More on the Jobs Picture

Zero Hedge has a guest post that is really an advertisement for a report on what skills will be in demand in the future.  They don't get around to telling you what skills you'll need in the ad, but they do explain what the challenges are that will be facing future workforces.

The challenges they list begin with automation, which we were just discussing ourselves, and go on from there.  See what you think.


BillT said...

Every society dictates the skills which will be in demand. Merely figure out what our society will be like in five, ten, or fifteen years, and you'll have the answer to "what field should I enter in order to find gainful employment?"

That said, China is currently recruiting -- airline pilots.

Texan99 said...

I found one of the comments threads interesting. Someone suggested that if employers needed skills that applicants didn't have, they ought to be offering training. Someone else objected that companies didn't like giving training without an assurance that the trained employee wouldn't immediately jump ship for the highest bidder.
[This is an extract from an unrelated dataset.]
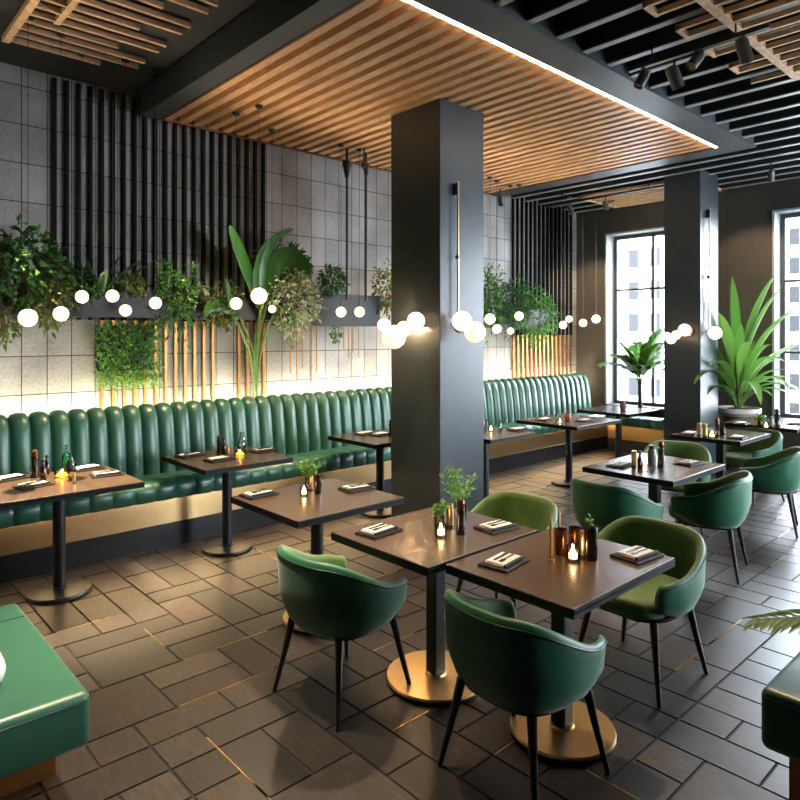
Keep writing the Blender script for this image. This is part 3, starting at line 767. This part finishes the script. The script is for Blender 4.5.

It seems that employers could get away with paying a low rate during training, but they'll have to bump up the pay for the newly trained employee enough to persuade him not to jump ship. It also seems that employers are essentially thinking through the need to run tuition-based schools of their own. I suppose it comes back to the question why we can't teach schoolkids something more useful in our traditional schools.

Joseph W. said...

Nothing about the free portion makes me think the author's views in the "pay" part would have value.

The talk of "unproductive speculation" is a red flag to me - speculation does produce value, though it doesn't directly produce physical goods.

The rest reads more like a conspiracy theory than an economic analysis. Yep, "The Central State has been co-opted by concentrations of private wealth and power." But after the revolution there'll be no more bosses, no more limos, no more peaches and cream! (Or however Fritz the Cat put it.)

I haven't time at the moment to check his factual assertions - but this one -

Financialization has been driven by low interest rates and abundant credit for speculation while credit for capital investment is restricted.

- has a very strange feel. Me, if I wanted something like that to be taken seriously, I'd link to something that supported it.